The reminder sort of freaked me out, to be honest. Was I correct in that he came here to teach me, to help me gain whatever knowledge I could through his help? I do know that he had taken me as far as he could on my journey, and so . . . what?

He went back whence he came and left me on my own? It’s because of this notion that I don’t necessarily believe we will be reunited when I die. I have the strangest feeling that he has gone beyond where I will be at my end, gone to a much higher plane.

(What makes this whole idea so bizarre is that I’m not even sure I believe we retain some form of consciousness after this life. I do believe we are eternal since energy can be neither created nor destroyed, but what form that energy takes, I cannot even begin to guess.)

This idea of his coming to be my teacher certainly is not the personification of “split apart.” It’s closer to the concept of soul mates in reincarnation, where we supposedly meet the same people life afterlife. These constant companions, enemies, allies who share our repeated lives are our soul mates. Again, this is not apropos because I don’t believe in reincarnation. Although many people like the idea of reincarnation, I don’t.

I think it makes us just a bit too complacent about accepting the unfairness of life. If someone has fortune or ill health, somehow it is his or her fault because of karmic debt. If a person has good fortune, that is also because of karma paying off a debt.

Some people define soul mate as “the one and only,” the person you share everything with including ideas and temperament, a person for whom you have a deep and abiding affinity. Perhaps this defined my relationship with my life mate, but somehow it doesn’t go deep enough. Seems sort of paltry, actually, as a description of our relationship. We didn’t particularly bring each other happiness, we didn’t always want the connection, but we were connected on a level neither of us ever understood. Perhaps we couldn’t understand because we never had a name for our connection.

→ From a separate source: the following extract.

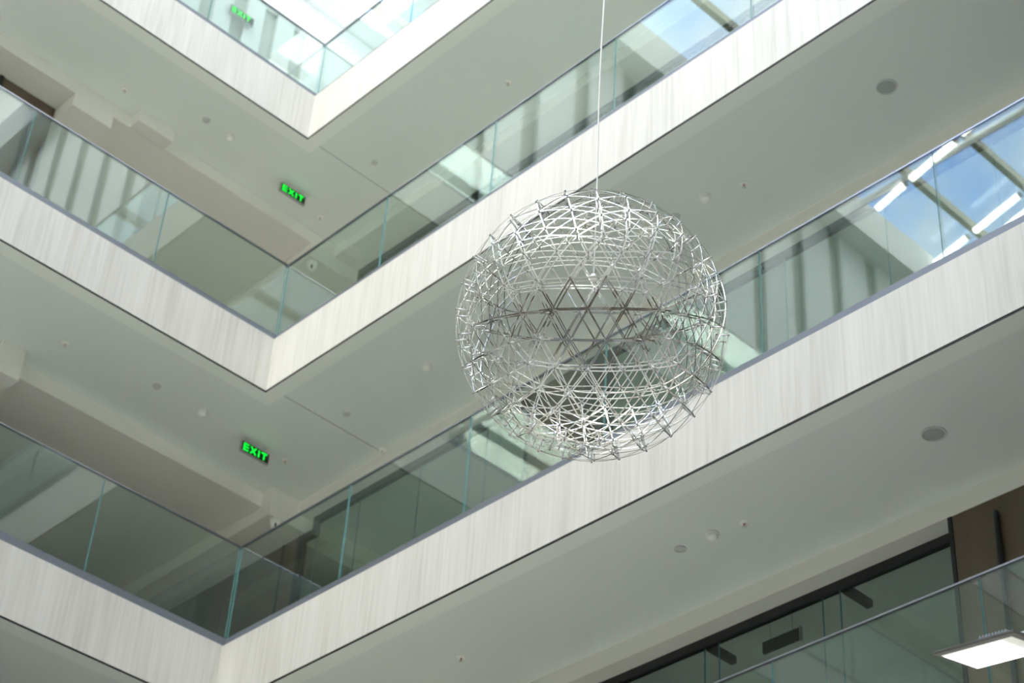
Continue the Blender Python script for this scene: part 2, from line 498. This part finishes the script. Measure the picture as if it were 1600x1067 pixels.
def door_run(n, x0, x1, y, z0, z1, leaf, label, handles=True):
    d = empty('door_%d' % n, (x0, y, z0)); d['kind'] = 'structure'; d['label'] = label
    mb = MB(); mb.box((x0 - 0.04, y - 0.01, z0), (x0, y + 0.06, z1), FRAME); mb.box((x1, y - 0.01, z0), (x1 + 0.04, y + 0.06, z1), FRAME)
    _rel(mb, 'door_frame', d, (x0, y, z0))
    a = x0
    while a < x1 - 0.05:
        b = min(a + leaf, x1)
        mb = MB(); mb.box((a + 0.003, y, z0), (b - 0.003, y + 0.05, z1), BROWN)
        p = _rel(mb, 'door_leaf', d, (x0, y, z0))
        a = b
    return d

# floor 0 (below the lower gallery): glass between brown door panels
zc = ZB[1] - 0.15
partition(1, 0, 3.84, 8.14, zc, (5.18, 5.36, 6.60, 6.80), 'black headed glass wall seen at the bottom of the photo')
d = door_run(1, 8.19, 12.2, 1.79, ZB[0] + HF, zc, 1.9, 'brown panelled doors with tall black pull at the bottom right')
mb = MB()
mb.cyl((8.64, 1.755, 1.2), (8.64, 1.755, 3.84), 0.026, FRAME, seg=12)
for zz in (1.4, 3.6): mb.cyl((8.64, 1.755, zz), (8.64, 1.80, zz), 0.012, FRAME, seg=8)
mb.lathe([(0.026, 0), (0.018, 0.02), (0, 0.026)], (8.64, 1.755, 3.84), FRAME, 12)
_rel(mb, 'door_handle', d, (8.19, 1.79, ZB[0] + HF))
door_run(2, 2.6, 3.80, 1.985, ZB[0] + HF, zc, 1.2, 'brown door panel at the bottom edge beside the glass wall')
mb = MB(); mb.box((-1.7, 1.985, ZB[0] + HF), (2.55, 2.04, zc), WALLM); struct(mb, 'wall_lowest', 'beige wall section of the lowest floor')
for n, xb in ((0, 5.20), (1, 6.83)):
    mb = MB(); mb.box((xb - 0.035, 2.055, zc - 0.10), (xb + 0.035, 2.42, zc - 0.02), FRAME, 0.006)
    o = mb.build('door_closer_arm' , loc=(xb, 2.055, zc - 0.06)); o['kind'] = 'structure'; o['label'] = 'black bracket reaching inward from the head of the glass wall'
    o.name = 'trim_%d' % (50 + n)
# floor 1 (middle gallery above)
zc = ZB[2] - 0.15
partition(2, 1, -1.50, 2.48, zc, (-0.6, 0.55, 1.75), 'black framed glass wall behind the lower gallery near the corner', zj=ZB[2] - 0.44)
door_run(3, 2.52, 3.44, 2.0, ZB[1] + HF, zc, 0.92, 'olive brown door panel behind the lower gallery')
mb = MB(); mb.box((3.48, 1.99, ZB[1] + HF), (3.74, 2.05, zc), FRAME); struct(mb, 'trim_33', 'black upright between door and glass wall')
partition(3, 1, 3.74, 12.0, zc, (5.0, 6.3, 7.6, 8.9, 10.2), 'black framed glass wall behind the lower gallery towards the right')
# brown panels left of the black jamb, under the dropped corner box
d = door_run(4, -5.9, -1.74, 2.0, ZB[1] + HF, ZB[2] - 0.36, 1.30, 'dark brown panels in the corner under the dropped box of the lower gallery')
mb = MB(); mb.box((-2.07, 1.985, ZB[1] + HF), (-2.03, 1.999, ZB[2] - 0.365), FRAME); _rel(mb, 'joint_strip', d, (-5.9, 2.0, ZB[1] + HF))
mb = MB(); mb.box((-1.72, 1.99, ZB[2] - 0.46), (-1.43, 2.06, ZB[2] - 0.365), FRAME); mb.box((-1.72, 1.99, ZB[1] + HF), (-1.63, 2.06, ZB[2] - 0.46), FRAME); mb.box((-1.63, 2.04, ZB[1] + HF), (-1.43, 2.05, ZB[2] - 0.46), ROOMG)
struct(mb, 'trim_34', 'black frame stepping around the dropped corner box')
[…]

John O’Donohue, Celtic Mystic, and author of the book “Anam Cara, a Book of Celtic Wisdom,” wrote: In the early Celtic church, a person who acted as a teacher, companion, or spiritual guide was called an anam ċara.  It originally referred to someone to whom you confessed, revealing the hidden intimacies of your life.  With the anam ċara you could share your innermost self, your mind, and your heart. 

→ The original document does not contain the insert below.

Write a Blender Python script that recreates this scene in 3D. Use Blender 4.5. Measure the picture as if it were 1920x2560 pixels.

This friendship was an act of recognition and belonging.  When you had an anam ċara, your friendship cut across all convention, morality, and category.  You were joined in an ancient and eternal way with the “friend of your soul.”  The Celtic understanding did not set limitations of space or time on the soul. 

There is no cage for the soul.  The soul is a divine light that flows into you and into your Other.  This art of belonging awakened and fostered a deep and special companionship.

In everyone’s life, there is a great need for an anam ċara, a soul friend.  In this love, you are understood as you are without mask or pretension.  The superficial and functional lies and half-truths of social acquaintance fall away, you can be as you really are. 

Love allows understanding to dawn, and understanding is precious.  Where you are understood, you are at home.  Understanding nourishes belonging.  When you really feel understood, you feel free to release yourself into the trust and shelter of the other person’s soul.”

In the end, it doesn’t matter whether we were soul mates or anam cara or something else beyond life and reason. All I know is that while we were together, he was my teacher, my guide, my companion, my business partner, my friend. Most of all, he was my home.

Now he is gone. Has been gone for almost four years. And I still feel homeless.